The Politic lists more.

The refusal to debate was especially prevalent in uncompetitive races. In reliably Republican Alabama, incumbent Governor Kay Ivey consistently refused to debate her Democratic challenger Walt Maddox, saying to AL.com that she had “no plans to debate.”

Similarly, in the historically Republican Iowa 4th District, incumbent Rep. Steve King, who has consistently been embroiled in controversy due to racially incendiary comments, refused to debate his Democratic challenger J.D. Scholten. King simply stated that a debate was unnecessary, telling Radio Iowa that “nobody comes to [him] and says ‘I don’t know where you stand on an issue.’”

Trump could be in trouble if—somehow—he were forced to debate Republican challenger Joe Walsh, who says Republicans will get “spanked,” if Trump is the nominee. The conservative talk show host is right on Trump’s wavelength and is practiced in dealing with ideas. The GOP will see that Walsh disappears, one way or another. Trump’s campaign claims not to be concerned.

Less of a risk to Trump is Bill Weld, the Libertarian vice presidential candidate in 2016, who is running against Trump as a Republican this time. But Fox says his dark horse status won’t stop him.

“I should be in debates with Mr. Trump and I figure either I get a debate or I get an empty chair for me to talk to with 80 million people watching. Either one of those is good,” former Massachusetts Gov. Bill Weld said in an interview. . .

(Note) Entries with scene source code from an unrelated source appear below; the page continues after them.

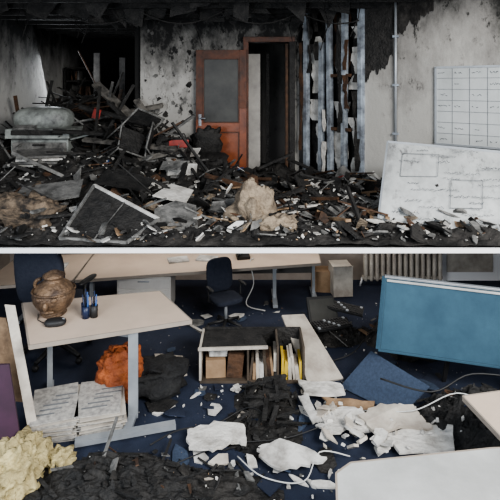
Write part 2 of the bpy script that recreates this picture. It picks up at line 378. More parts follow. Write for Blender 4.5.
for j in range(NY):
    for i in range(NX):
        x,y,_=vs[j*(NX+1)+i]
        if x>1.7 and y>R0.y+(x-R0.x)*(ru.y/ru.x)-.15: continue
        if x>-2.0 and y>8.72: continue
        fs.append((j*(NX+1)+i,j*(NX+1)+i+1,(j+1)*(NX+1)+i+1,(j+1)*(NX+1)+i))
b=B('rubble_heap'); b.add(vs,fs,CHAR,False); b.done()
def okU(x,y,r):
    if x>.75 and y>8.5-(x-.85)*1.15: return False
    if x>1.6 and y>R0.y+(x-R0.x)*(ru.y/ru.x)-.2: return False
    if x>-2.1 and y>8.35: return False
    return abs(x)<y*.56
okF=lambda x,y,r: okU(x,y,r) and y<7.4
okR=lambda x,y,r: okU(x,y,r) and y<7.0 and x>-1.4
okH=lambda x,y,r: okU(x,y,r) and x<-.8 and not (x<-2.6 and y<8.0)
shards('charred_fragments',1500,(-4.4,3.5,5.0,11.5),hU,.06,.38,[(BLACK,6),(CHAR,4),(ASH,1.0),(BROWN,.8)],1,.45,(.005,.03),accept=okU)
shards('plaster_fragments',620,(-4.0,3.3,4.97,7.9),hU,.02,.20,[(PAPER,3),(PLAST,4),(ASH,6),(TANW,1),(INSUL,2)],2,.35,(.004,.02),accept=okF,lift=.04)
shards('board_fragments',460,(-1.5,2.6,4.98,6.9),hU,.04,.28,[(PAPER,2.5),(PLAST,2.5),(ASH,6),(TANW,1.3),(INSULG,3),(BROWN,2)],27,.35,(.004,.02),asp=(.2,.7),accept=okR,lift=.05)
shards('paper_scraps',120,(-4.0,2.5,6.5,10.5),hU,.06,.22,[(PAPER,3),(ASH,6),(BLUE,.5),(RED,.4),(BROWN,2)],6,.4,(.003,.008),accept=okU,lift=.05)
shards('plaster_crumbs',1300,(-3.0,3.0,4.95,7.0),hU,.010,.045,[(PAPER,2),(PLAST,2),(ASH,8),(TANW,1)],9,.5,(.004,.012),accept=okF,lift=.02)
sticks('charred_battens',170,(-4.2,2.5,5.3,11),hU,(.25,.9),(.015,.05),[(BLACK,5),(BROWN,2),(ASH,1)],3,.3,accept=okU)
sticks('tangled_laths',120,(-4.2,-.8,7.0,10.0),lambda x,y: hU(x,y)+.03,(.4,1.2),(.02,.07),[(BLACK,5),(BROWN,2),(ASH,1.5),(CHAR,4)],19,.45,accept=okH,asp=(.2,.6))
sticks('split_wood',50,(-.5,1.9,5.3,7.4),hU,(.2,.7),(.02,.07),[(TANW,3),(BROWN,2),(ASH,2)],13,.1,accept=okF,asp=(.15,.5))
b=B('fallen_beams'); TIM=mat('ashy_timber',(.20,.185,.165),(.03,.028,.026),6,.85,bump=.5)
for a,c_,w,h in (((-2.75,8.9,1.62),(-1.30,7.9,.55),.16,.05),((-3.3,8.7,.9),(-1.5,8.6,1.25),.10,.06),((-2.9,9.4,1.45),(-2.1,8.0,.6),.08,.08),
                 ((-2.3,8.2,1.3),(-1.5,8.3,.5),.07,.05),((-2.6,7.8,.75),(-1.1,7.4,.65),.09,.04),((-3.6,8.9,1.3),(-2.6,9.2,.8),.05,.05),((-2.0,8.6,1.6),(-2.5,8.0,.5),.05,.05),((-1.9,7.2,.45),(-1.0,7.6,.62),.10,.03),
                 ((-1.95,8.55,1.35),(-1.35,8.3,.6),.12,.04),((-3.0,7.6,.9),(-1.7,7.9,.8),.06,.05),((-2.8,8.2,1.25),(-1.6,8.1,.95),.06,.06)):
    b.beam(a,c_,w,h,TIM if w>.08 else BLACK,.4)
b.done(.004)
b=B('burnt_chair_frame')
def frame(o,r,s):
    R=Euler(r).to_matrix(); T=lambda v: Vector(o)+R@(Vector(v)*s)
    for q in (-1,1):
        b.tube([T((q*.22,-.2,0)),T((q*.22,-.2,.44)),T((q*.22,.2,.44)),T((q*.22,.24,.9))],.014,ASH,6); b.tube([T((q*.22,.2,0)),T((q*.22,.2,.44))],.014,ASH,6)
    b.tube([T((-.22,.24,.9)),T((.22,.24,.9))],.014,ASH,6); b.tube([T((-.22,-.2,.44)),T((.22,-.2,.44))],.014,ASH,6)
    b.plate([T((-.2,.23,.6)),T((.2,.23,.6)),T((.2,.24,.85)),T((-.2,.24,.85))],.02,BLACK)
    b.plate([T((-.2,-.18,.45)),T((.1,-.18,.45)),T((.2,.18,.45)),T((-.2,.18,.45))],.02,BLACK)
frame((-2.0,7.6,.55),(1.0,.4,.6),1.0); frame((-2.9,8.2,.7),(-.7,.8,2.0),1.0); frame((-1.3,8.0,.5),(.4,-1.1,1.2),.9)
b.done()
b=B('photocopier'); x0,x1=-3.80,-2.80
b.box(((x0+x1)/2,8.15,.38),(x1-x0-.1,.62,.74),COPY); b.box(((x0+x1)/2,8.10,.84),(x1-x0,.72,.15),COPY)
b.sup(((x0+x1)/2-.05,8.15,1.05),(.46,.34,.20),COPY,2.8); b.box(((x0+x1)/2,7.74,.86),(.8,.03,.08),BLACK)
b.box((x1+.12,8.1,.78),(.3,.5,.03),COPY,(0,-.25,0)); b.box((x0+.3,7.76,.94),(.35,.1,.03),ASH,(.6,0,0))
for z in (.2,.42,.62): b.box(((x0+x1)/2,7.83,z),(.85,.02,.16),ASH); b.box(((x0+x1)/2,7.81,z+.04),(.2,.02,.03),BLACK)
b.done(.015)
b=B('paper_tray_stack')
for i in range(4): b.box((-3.05+.03*i,7.1,.48+.05*i),(.6,.4,.03),ASH if i%2 else PLAST,(.05*i,.03,.2*i))
b.done(.004)
c=[Vector((-1.90,4.99,.06)),Vector((-1.22,4.95,.03)),Vector((-.97,5.30,.17)),Vector((-1.79,5.75,.44))]
b=B('charred_ceiling_panel'); b.plate(c,.02,BLACK)
for i in range(4): b.beam(c[i]+Vector((0,0,.01)),c[(i+1)%4]+Vector((0,0,.01)),.03,.03,PAPER if i==2 else ASH)
b.beam(c[0].lerp(c[1],.5)+Vector((0,0,.01)),c[3].lerp(c[2],.5)+Vector((0,0,.01)),.01,.012,ASH)
b.done(.003)
b=B('bent_metal_sheet')
for pts,m in (([(-1.0,5.15,.05),(-.55,5.3,.08),(-.62,5.75,.22),(-.85,5.72,.28),(-1.05,5.5,.24)],ASH),([(-2.75,5.6,.22),(-2.0,5.85,.30),(-2.1,6.3,.42),(-2.8,6.15,.35)],ASH),([(-1.15,5.9,.3),(-.75,5.85,.22),(-.7,6.2,.3),(-1.0,6.35,.35)],PLAST),([(-2.0,6.4,.35),(-1.3,6.2,.28),(-1.25,6.5,.38),(-1.9,6.8,.5)],BLACK)): b.plate(pts,.014,m)
b.done()
for i,(x,y,hx,hy,hz,m,am) in enumerate(((-2.45,5.5,.36,.28,.24,INSUL,.6),(.03,5.55,.21,.22,.34,INSULG,.5),(-2.75,6.25,.3,.2,.2,INSUL,.6),(.28,5.25,.2,.14,.12,INSULG,.5))):
    b=B('insulation_wad'); b.sup((x,y,.10),(hx,hy,hz),m,2.2,(0,.2,i),60,40,am,2.0,i+2,flat=.02); b.done()
b=B('burnt_carton'); b.box((-1.02,7.35,.38),(.42,.34,.22),PAPER,(.1,.08,.3)); b.plate([(-1.25,7.2,.50),(-.85,7.1,.52),(-.9,6.95,.42),(-1.28,7.05,.40)],.01,ASH); b.plate([(-1.2,7.6,.51),(-.8,7.45,.54),(-.75,7.65,.64),(-1.15,7.8,.62)],.01,PAPER); b.done(.005)
b=B('red_toolbox'); b.box((-1.1,7.75,.70),(.30,.2,.12),RED,(0,0,.1)); b.box((-1.1,7.75,.77),(.31,.21,.02),BLACK,(0,0,.1)); b.tube([(-1.2,7.75,.78),(-1.18,7.75,.84),(-1.02,7.77,.84),(-1.0,7.77,.78)],.012,BLACK); b.done(.008)
b=B('red_folder'); b.box((-2.5,8.15,1.13),(.12,.05,.16),RED,(.2,.3,.2)); b.box((-2.5,8.16,1.13),(.10,.06,.14),PAPER,(.2,.3,.2)); b.done()
b=B('burnt_office_chair') ; b.sup((-.6,8.05,.42),(.22,.2,.07),BLACK,3,(.2,.1,0),amp=.3,fr=2); b.sup((-.7,8.2,.64),(.2,.06,.22),BLACK,3,(.2,0,.2),amp=.5,fr=3); b.tube([(-.6,8.05,.4),(-.6,8.05,.1)],.03,BLACK)
for k in range(5): a=k*1.257; b.tube([(-.6,8.05,.14),(-.6+.26*math.cos(a),8.05+.26*math.sin(a),.09)],.018,BLACK)
b.done()
b=B('hanging_cables'); rnd=random.Random(21)
for i in range(16):
    x=rnd.uniform(-3.5,2.0); y=rnd.uniform(7.2,8.4); 
    if x>1: y=7.2
    L_=rnd.uniform(.2,.8); b.tube([(x,y,2.85),(x+rnd.uniform(-.1,.1),y,2.85-L_*.5),(x+rnd.uniform(-.2,.2),y,2.85-L_)],.008,BLACK,5)
for i in range(4):
    x=-3+i*1.2; b.tube([(x+t*1.5/8,7.6,2.78-.25*math.sin(math.pi*t/8)) for t in range(9)],.012,BLACK,6)
b.done()
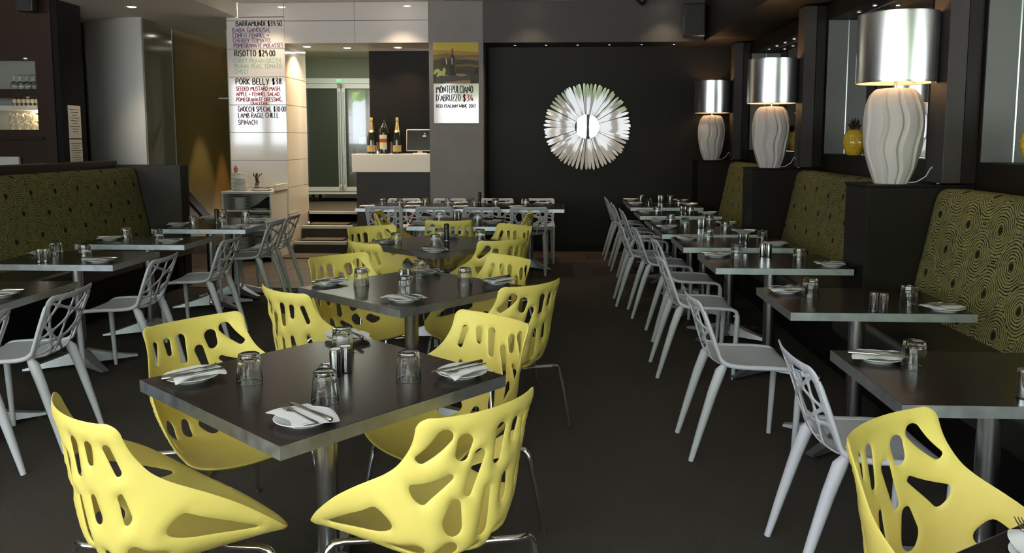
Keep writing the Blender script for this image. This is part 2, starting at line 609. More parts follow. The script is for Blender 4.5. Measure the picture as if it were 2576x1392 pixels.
# front of the room behind the viewer: open glazed front on to the street
gf = G().box(-9, 2.8, FRONT_Y - .2, FRONT_Y, WIN_Z[1], 3.35).box(-9, 2.8, FRONT_Y - .2, FRONT_Y, -.1, WIN_Z[0])
xs = [-9] + [v for w_ in WINDOWS for v in w_] + [2.8]
for i in range(0, len(xs), 2):
    gf.box(xs[i], xs[i + 1], FRONT_Y - .2, FRONT_Y, WIN_Z[0], WIN_Z[1])
gf.box(-9, -6.6, FRONT_Y - .2, FRONT_Y, 0, 1.05)
struct('wall_front', gf, 'charcoal_panel')
struct('ground_outside', G().box(-30, 30, -40, FRONT_Y - .2, -.25, -.12), 'pavement')

# street trees seen only as reflections in the glossy surfaces
def tree(x, y, h, lab):
    rr = random.Random(int(x * 10))
    t = thing('street_tree', lab, 'tree', (x, y, -.12))
    obj('trunk', G().tube([(0, 0, 0), (.05, .02, h * .35), (0, .05, h * .6)], [.16, .13, .09], 10), 'bark', t, smooth=60)
    g = G()
    for k in range(16):
        c = (rr.uniform(-1.5, 1.5), rr.uniform(-1.2, 1.2), h * rr.uniform(.5, .95))
        r_ = rr.uniform(.5, .95)
        bm = bmesh.new()
        bmesh.ops.create_icosphere(bm, subdivisions=2, radius=r_)
        for v in bm.verts:
            v.co *= rr.uniform(.82, 1.12)
        g.add([(v.co.x + c[0], v.co.y + c[1], v.co.z + c[2]) for v in bm.verts], [[v.index for v in f.verts] for f in bm.faces])
        bm.free()
    o = obj('crown', g, 'leaf_green', t)
    o['kind'] = 'stuff'
tree(-4.6, -11, 6.2, 'green street tree outside behind the viewer, towards the bar side')
tree(.2, -13, 6.6, 'green street tree outside behind the viewer, opposite the aisle')
tree(4.2, -11.5, 6.0, 'green street tree outside behind the viewer, towards the lamp side')

struct('wall_reflection_blocker', G().box(-14, 12, -6.9, -6.6, -.12, 1.32), 'charcoal_panel')  # added unseen low wall: darkens the lower part of the street reflections
# ------------------------------------------------------------------ perforated shells
def spline(pts, L=None):
    """pts [(y,z)...] -> C(b), b in [0,total length]"""
    P = np.array(pts, float)
    n = len(P)
    seg = np.r_[0, np.cumsum(np.hypot(*np.diff(P, axis=0).T))]
    t = seg
    m = np.zeros_like(P)
    for i in range(n):
        a, b = max(i - 1, 0), min(i + 1, n - 1)
        m[i] = (P[b] - P[a]) / (t[b] - t[a])
    bb = np.linspace(0, t[-1], 400)
    out = []
    for x in bb:
        i = min(max(int(np.searchsorted(t, x) - 1), 0), n - 2)
        h = t[i + 1] - t[i]
        s = (x - t[i]) / h
        out.append((2 * s**3 - 3 * s**2 + 1) * P[i] + (s**3 - 2 * s**2 + s) * h * m[i] + (-2 * s**3 + 3 * s**2) * P[i + 1] + (s**3 - s**2) * h * m[i + 1])
    C = np.array(out)
    l = np.r_[0, np.cumsum(np.hypot(*np.diff(C, axis=0).T))]
    return C, l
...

Weld acknowledges the heavy lift he faces in landing a debate with Trump.

“He’s going to hang tight and not give any ground whatsoever, so I think my gambit has to be to challenge Alec Baldwin to a debate and he can come out with his red Trump wig and we’ll see who wins that,” the former governor said, repeating a line he used earlier this month when discussing debates.

Maybe Weld can host Saturday Night Live. . .

Regardless of challengers or debates, it will be difficult for a Republican to unseat someone who is liked by 71% (or 94%, depending on whether you believe Rasmussen or Trump) of the party faithful. As for the general election. Democrats would have to come up with someone who really captures the public’s imagination. That ain’t likely.